Posted by on April 25th, 2011 at 08:00 am

Category: your voice 7 comments »

7 Responses to “Names giving limits”

  1. Jessica

    Lao Tzu was some kind of interesting person. Some of the things he said were:

    Existence is beyond the power of words to define:
    Terms may be used, but none of them are absolute.

    In the beginning of heaven and earth there were no words,
    Words came out of the womb of matter;
    And whether a person dispassionately sees to the core of life
    Or passionately sees its surface,
    The core and the surface are essentially the same,
    Words making them seem different only to express appearance.

    If name be needed, then wonder names them both;
    From wonder into wonder existence opens.
    ————
    People through finding one thing beautiful
    Think something else ugly,
    Through finding one person fit, find another person unfit.

    Life and death, though stemming from each other
    Seem to conflict as stages of change,
    Difficult and easy as phases of achievement,
    Long and short as measures of contrast,
    High and low as degrees of relation.

    But since the varying of tones gives music to the voice
    And what is is the was of what shall be,
    The sanest person sets up no deed, lays down no law,
    Takes everything that happens as it comes,
    As something to animate, not appropriate,
    To earn, not to own,
    To accept naturally without self-importance:
    If you never assume self-importance, you never lose it.

    —-
    Words can be wonderful things
    http://globalradical.com/Tao/index.html

    [Reply]

  2. ryan

    agree. agree. agree.

    who needs words to describe themselves, when all that you have is already inside of you.

    [Reply]

  3. TomboySissie

    I tend to think in a similar way:

    I use words to describe, not to define.
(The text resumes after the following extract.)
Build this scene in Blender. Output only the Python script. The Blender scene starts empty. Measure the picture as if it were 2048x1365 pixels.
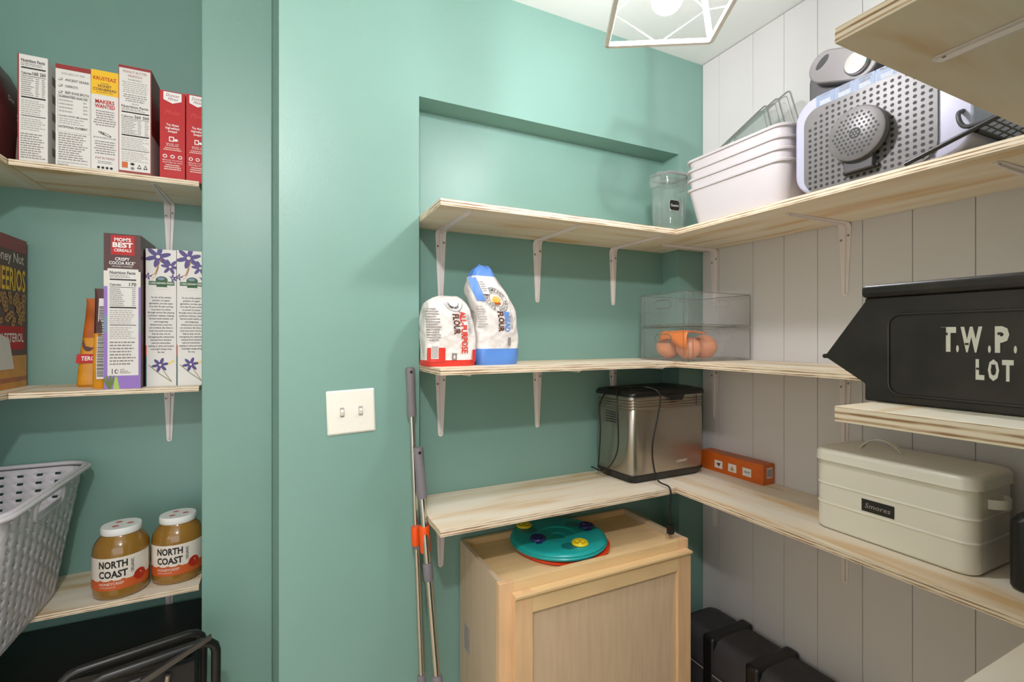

    Too often people use words as definitions, and pigeonhole everyone and everything they see. I try to remember at all times that words have no intristic meaning, they are simply a means to share ideas and thoughts.

    It might help to think about colours. ‘Red’ doesn’t define a colour, it describes a large number of colours, all similar, but no two exactly the same. And the colours at the extreme ends of the spectrum blend seamlessly into the next ones over. There’s a point at which it becomes a matter of personal opinion as to whether the colour is red or purple.
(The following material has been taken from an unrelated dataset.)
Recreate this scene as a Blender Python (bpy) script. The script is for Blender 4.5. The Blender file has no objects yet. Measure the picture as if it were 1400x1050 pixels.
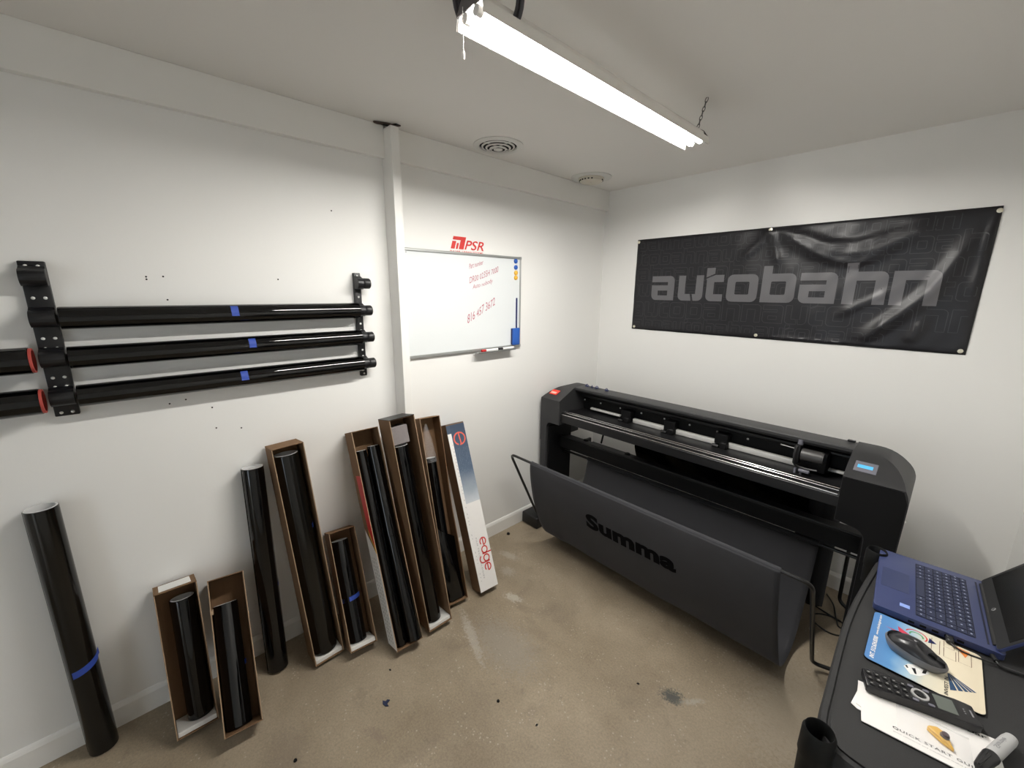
import bpy, bmesh, math, random
from mathutils import Vector, Matrix
random.seed(7)
sc = bpy.context.scene
COL = sc.collection
PI = math.pi

# ---------------------------------------------------------------- camera, world, exposure
cam_d = bpy.data.cameras.new('camera')
cam = bpy.data.objects.new('camera', cam_d)
COL.objects.link(cam)
cam_d.sensor_fit = 'HORIZONTAL'
cam_d.sensor_width = 36.0
cam_d.lens = 555.957 / 1400 * 36.0
cam_d.clip_start = 0.02
_r = Vector((0.67775426, 0.73524558, 0.0079427))
_u = Vector((-0.16854733, 0.1448354, 0.97499462))
_f = Vector((-0.7157101, 0.66214548, -0.22208649))
CAMC = Vector((1.98811963, -2.81211155, 1.69234536))
cam.matrix_world = Matrix(((_r.x, _u.x, -_f.x, CAMC.x), (_r.y, _u.y, -_f.y, CAMC.y), (_r.z, _u.z, -_f.z, CAMC.z), (0, 0, 0, 1)))
sc.camera = cam

world = bpy.data.worlds.new('world')
sc.world = world
world.use_nodes = True
bg = world.node_tree.nodes['Background']
bg.inputs[0].default_value = (0.80, 0.90, 1.0, 1)
bg.inputs[1].default_value = 3.0

sc.view_settings.view_transform = 'Standard'
sc.view_settings.look = 'None'
sc.view_settings.gamma = 1.0
sc.view_settings.use_curve_mapping = False
sc.view_settings.exposure = 0.0
TUBE_STRENGTH = 218.0
sc.cycles.max_bounces = 10
sc.cycles.diffuse_bounces = 7
sc.cycles.sample_clamp_indirect = 6.0
sc.cycles.caustics_reflective = False
sc.cycles.caustics_refractive = False


# ---------------------------------------------------------------- helpers
def tag(o, label=None, cat=None, group=None, kind=None):
    if label: o['label'] = label
    if cat: o['category'] = cat
    if group: o['group'] = group
    if kind: o['kind'] = kind
    return o


def empty(name, label, cat, loc=(0, 0, 0), rotz=0.0, group=None, matrix=None):
    o = bpy.data.objects.new(name, None)
    o.empty_display_size = 0.05
    COL.objects.link(o)
    if matrix is not None:
        o.matrix_world = matrix
    else:
        o.location = loc
        o.rotation_euler = (0, 0, rotz)
    return tag(o, label, cat, group)


def new_obj(name, bm, mat, parent=None, smooth=None, label=None):
    me = bpy.data.meshes.new(name)
    bmesh.ops.recalc_face_normals(bm, faces=bm.faces[:])
    bm.to_mesh(me)
    bm.free()
    return link_mesh(name, me, mat, parent, smooth, label)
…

    Descriptions are important, without them, no-one would be able to communicate thoughts or ideas. Definitions, on the other hand, are limiting. Those who use words to define themselves become trapped by the dictionary meaning of the word, and find they cannot escape it. Rather then using a word to explain who they are, they begin to force themselves to become the physical embodiment of it’s definition in the OED.

    And that never ends well.

    [Reply]

    Lane replied:

    I like this. One of my pet peeves is when people try to define what exactly word “X” means and what exactly makes it different from word “Y” and act as though if you can’t come up with an exact definition of a word that word is somehow meaningless. Or alternately, they act as though you have to pick the definition of a word that lets it be defined precisely and absolutely, and more fluid definitions are invalid simply because of their fluidity. That’s not how language works. Language and words have to be fluid, because otherwise they can’t reflect the fluidity of reality.

    [Reply]

    Jessica replied:

    http://quenyar.wordpress.com/2011/04/02/words/

    [Reply]

  4. Clare

    Good enough!

    [Reply]

  5. Adair

    Thanks for this discussion. It was healing, cathartic, quieting the oft-run search through my mind for something I can pin down as a label to describe me–but of course no label describes me without misleading. That’s just how language works. I think I can exist more comfortably and powerfully, knowing that.